**SET PROBLEM**
Write the listing below out again exactly, dropping the images.

**COLLECTED DATA**
+ + + +

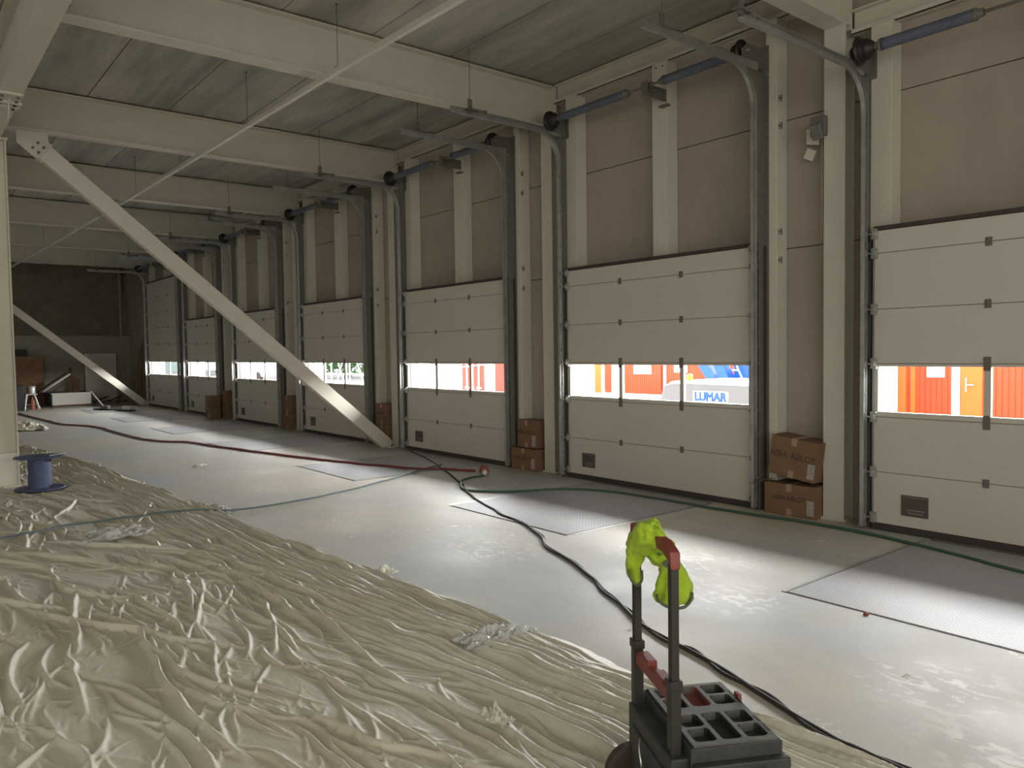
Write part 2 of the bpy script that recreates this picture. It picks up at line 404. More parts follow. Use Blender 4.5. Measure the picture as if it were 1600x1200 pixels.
b = MB(); b.box(0.9, 7.1, Y_END, Y_END+.3, 2.34, 5.1); struct(b, 'wall_far', M['end_wall'])
b = MB(); b.box(0.9, 7.1, Y_END-.02, Y_END+.3, 0, 2.34); b.box(.9, 6.9, Y_END-.06, Y_END, 2.3, 2.345); b.box(6.60, 6.66, Y_END-.07, Y_END, 0, 4.95)
struct(b, 'baseboard_far', M['end_wall2'])
b = MB(); b.box(-13, .9, Y_END, Y_END+.3, 0, 8.6); struct(b, 'wall_hall_far', M['hall'])
b = MB(); b.box(-13.2, -13, Y_NEAR, Y_END+.3, 0, 8.6); struct(b, 'wall_left', M['hall'])
b = MB(); b.box(-13, 7.1, Y_NEAR-.2, Y_NEAR, 0, 8.6); struct(b, 'wall_near', M['hall'])
b = MB(); b.box(-13.2, 1.2, Y_NEAR-.2, Y_END+.3, 8.6, 8.8); struct(b, 'ceiling_hall', M['hall'])
b = MB(); b.box(1.0, 1.2, Y_NEAR, Y_END+.3, 5.26, 8.6); struct(b, 'wall_upper', M['hall'])

# ------------------------------------------------------------------ steel frame
def i_beam(b, p, q, depth, width, tf=.016, tw=.012, z=None):
    """I section from p to q, p/q on the centre line of the section, web vertical"""
    p, q = Vector(p), Vector(q); d = (q-p).normalized(); s = d.cross(Vector((0, 0, 1))).normalized(); L = (q-p).length/2; c = (p+q)/2
    u = Vector((0, 0, 1))
    b.obox(c+u*(depth/2-tf/2), s, u, d, width/2, tf/2, L); b.obox(c-u*(depth/2-tf/2), s, u, d, width/2, tf/2, L)
    b.obox(c, s, u, d, tw/2, depth/2-tf, L)
bl = ['seventh and farthest', 'sixth', 'fifth', 'fourth', 'third', 'second', 'nearest']
beam_lab = ['beige steel roof beam over the dark end wall, farthest of all', 'beige steel roof beam, next before the farthest one',
            'beige steel roof beam two before the farthest one', 'beige steel roof beam just beyond the one with the bolted diagonal brace',
            'beige steel roof beam with the near diagonal brace bolted under its left end', 'large beige steel roof beam with the long bright lower flange, crossing the upper picture',
            'short end of beige steel roof beam at the top right corner column']
beam_x0 = [1.25]*7
for i, y in enumerate(FR):
    b = MB(); i_beam(b, (1.27, y, 4.72), (6.80, y, 4.72), .52, .20)
    o = b.build('roof_beam', M['steel_paint'], bevel=.003, origin=(4, y, 4.72))
    tag(o, beam_lab[i], 'steel beam', 'portal frame roof beams')
    e = MB(); e.box(6.80, 6.82, y-.11, y+.11, 4.42, 4.99)
    e.build('end_plate', M['steel_paint'], parent=o, origin=(4, y, 4.72))
    e = MB()
    for zz in (4.55, 4.65, 4.8, 4.9):
        for s in (-1, 1): e.lathe((1.30, y+s*.075, zz), [(.013, 0), (.013, .02)], 6, (1, 0, 0))
    e.build('bolt', M['bolt'], parent=o, origin=(4, y, 4.72))
col_lab = ['beige steel wall column beside the tall far door', 'beige steel wall column between the two farthest doors and the box pile', 'beige steel wall column right of the dark far stack of boxes',
           'beige steel wall column behind the middle of the long diagonal brace', 'beige steel wall column where the long diagonal brace meets the floor', 'beige steel wall column right of the two small stacked boxes in mid view',
           'wide beige steel wall column right of the tilted box, nearest to the camera']
for i, y in enumerate(FR):
    b = MB(); b.box(6.72, 6.735, y-.1, y+.1, .0, 4.46); b.box(6.735, 6.885, y-.005, y+.005, 0, 4.46); b.box(6.885, 6.898, y-.1, y+.1, 0, 4.46)
    b.box(6.70, 6.898, y-.12, y+.12, 0, .02)
    o = b.build('wall_column', M['steel_paint'], bevel=.002, origin=(6.8, y, 0)); tag(o, col_lab[i], 'steel column', 'wall columns')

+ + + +

**THE ANSWER**
Write part 2 of the bpy script that recreates this picture. It picks up at line 404. More parts follow. Use Blender 4.5. Measure the picture as if it were 1600x1200 pixels.
b = MB(); b.box(0.9, 7.1, Y_END, Y_END+.3, 2.34, 5.1); struct(b, 'wall_far', M['end_wall'])
b = MB(); b.box(0.9, 7.1, Y_END-.02, Y_END+.3, 0, 2.34); b.box(.9, 6.9, Y_END-.06, Y_END, 2.3, 2.345); b.box(6.60, 6.66, Y_END-.07, Y_END, 0, 4.95)
struct(b, 'baseboard_far', M['end_wall2'])
b = MB(); b.box(-13, .9, Y_END, Y_END+.3, 0, 8.6); struct(b, 'wall_hall_far', M['hall'])
b = MB(); b.box(-13.2, -13, Y_NEAR, Y_END+.3, 0, 8.6); struct(b, 'wall_left', M['hall'])
b = MB(); b.box(-13, 7.1, Y_NEAR-.2, Y_NEAR, 0, 8.6); struct(b, 'wall_near', M['hall'])
b = MB(); b.box(-13.2, 1.2, Y_NEAR-.2, Y_END+.3, 8.6, 8.8); struct(b, 'ceiling_hall', M['hall'])
b = MB(); b.box(1.0, 1.2, Y_NEAR, Y_END+.3, 5.26, 8.6); struct(b, 'wall_upper', M['hall'])

# ------------------------------------------------------------------ steel frame
def i_beam(b, p, q, depth, width, tf=.016, tw=.012, z=None):
    """I section from p to q, p/q on the centre line of the section, web vertical"""
    p, q = Vector(p), Vector(q); d = (q-p).normalized(); s = d.cross(Vector((0, 0, 1))).normalized(); L = (q-p).length/2; c = (p+q)/2
    u = Vector((0, 0, 1))
    b.obox(c+u*(depth/2-tf/2), s, u, d, width/2, tf/2, L); b.obox(c-u*(depth/2-tf/2), s, u, d, width/2, tf/2, L)
    b.obox(c, s, u, d, tw/2, depth/2-tf, L)
bl = ['seventh and farthest', 'sixth', 'fifth', 'fourth', 'third', 'second', 'nearest']
beam_lab = ['beige steel roof beam over the dark end wall, farthest of all', 'beige steel roof beam, next before the farthest one',
            'beige steel roof beam two before the farthest one', 'beige steel roof beam just beyond the one with the bolted diagonal brace',
            'beige steel roof beam with the near diagonal brace bolted under its left end', 'large beige steel roof beam with the long bright lower flange, crossing the upper picture',
            'short end of beige steel roof beam at the top right corner column']
beam_x0 = [1.25]*7
for i, y in enumerate(FR):
    b = MB(); i_beam(b, (1.27, y, 4.72), (6.80, y, 4.72), .52, .20)
    o = b.build('roof_beam', M['steel_paint'], bevel=.003, origin=(4, y, 4.72))
    tag(o, beam_lab[i], 'steel beam', 'portal frame roof beams')
    e = MB(); e.box(6.80, 6.82, y-.11, y+.11, 4.42, 4.99)
    e.build('end_plate', M['steel_paint'], parent=o, origin=(4, y, 4.72))
    e = MB()
    for zz in (4.55, 4.65, 4.8, 4.9):
        for s in (-1, 1): e.lathe((1.30, y+s*.075, zz), [(.013, 0), (.013, .02)], 6, (1, 0, 0))
    e.build('bolt', M['bolt'], parent=o, origin=(4, y, 4.72))
col_lab = ['beige steel wall column beside the tall far door', 'beige steel wall column between the two farthest doors and the box pile', 'beige steel wall column right of the dark far stack of boxes',
           'beige steel wall column behind the middle of the long diagonal brace', 'beige steel wall column where the long diagonal brace meets the floor', 'beige steel wall column right of the two small stacked boxes in mid view',
           'wide beige steel wall column right of the tilted box, nearest to the camera']
for i, y in enumerate(FR):
    b = MB(); b.box(6.72, 6.735, y-.1, y+.1, .0, 4.46); b.box(6.735, 6.885, y-.005, y+.005, 0, 4.46); b.box(6.885, 6.898, y-.1, y+.1, 0, 4.46)
    b.box(6.70, 6.898, y-.12, y+.12, 0, .02)
    o = b.build('wall_column', M['steel_paint'], bevel=.002, origin=(6.8, y, 0)); tag(o, col_lab[i], 'steel column', 'wall columns')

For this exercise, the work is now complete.